Watch CEO Bart McDonough explain the shared security model, how easy it is for bad actors to access your credentials, and what it means to “leave the keys on the hood of your car.” To protect your assets from hackers, make sure your end users know how to stop and evade an attack. Agio’s Cybersecurity Awareness Training can help.

Transcription: 

How did the iCloud hack happen?

The bad actor simply went to the Apple site. He found their email addresses online, typed in their emails, and hit “Reset Password”.  At the time on iCloud, you could reset your password one of two ways. It would either email you a password reset, or you could answer some security questions. He chose the latter. According to his own testimony, he found all of the answers to those questions on one website. Anyone know what that would be? You can’t say Google. I consider that cheating. All of the answers: first car, favorite color, dog name, etc; he found through Wikipedia. So he answered the questions, logged in, and changed the password. He found the photos and shared them.

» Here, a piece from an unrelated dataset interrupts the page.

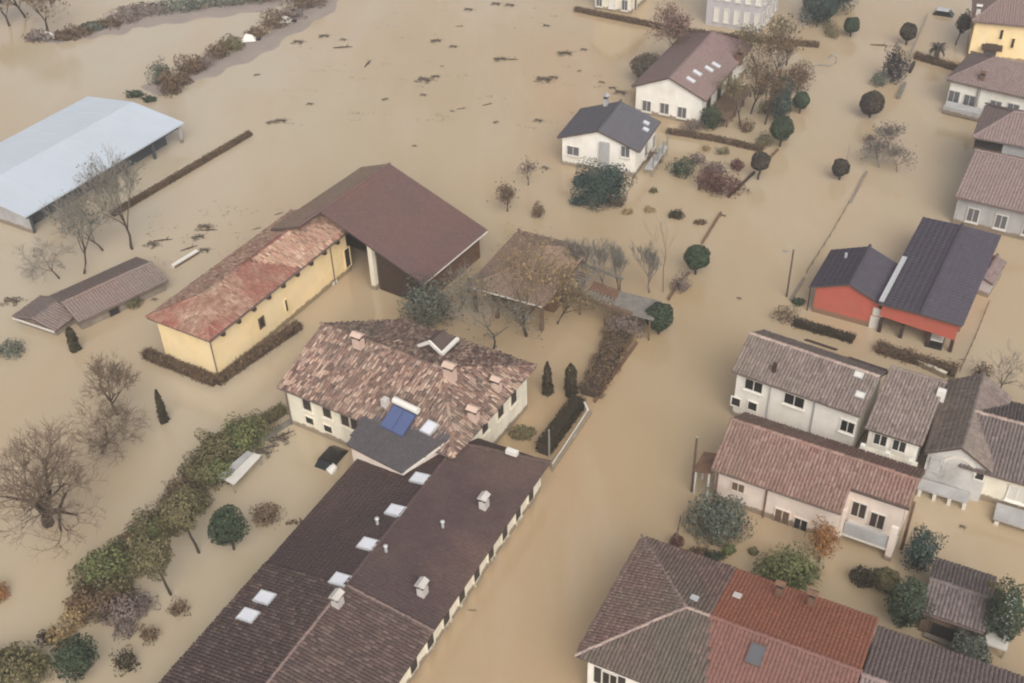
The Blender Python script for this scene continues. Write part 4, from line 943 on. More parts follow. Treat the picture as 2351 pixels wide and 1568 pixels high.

This is what I mean by a shared security model. Apple, Google, all of the tech companies, say “I’m going to protect the backend, the vault, but I’m going to give you keys”. We call those credentials. It’s a form of your username and password on those websites. Your credentials give you access, but when there’s a data breach, the company is blamed. We don’t take our credentials very seriously. It would be like if you go to the Ford dealership, pick up a car, and drive to the local sports game. You leave your car in the parking lot, take your key, put it on the hood, and you walk into the game. You walk out of the game, and there’s no car. And you think Ford. Right? That doesn’t make any sense. But that’s what we do as individuals every day in this shared security model. We think it’s the company’s fault. It’s their service, but they give you keys. So we operate in a shared security model.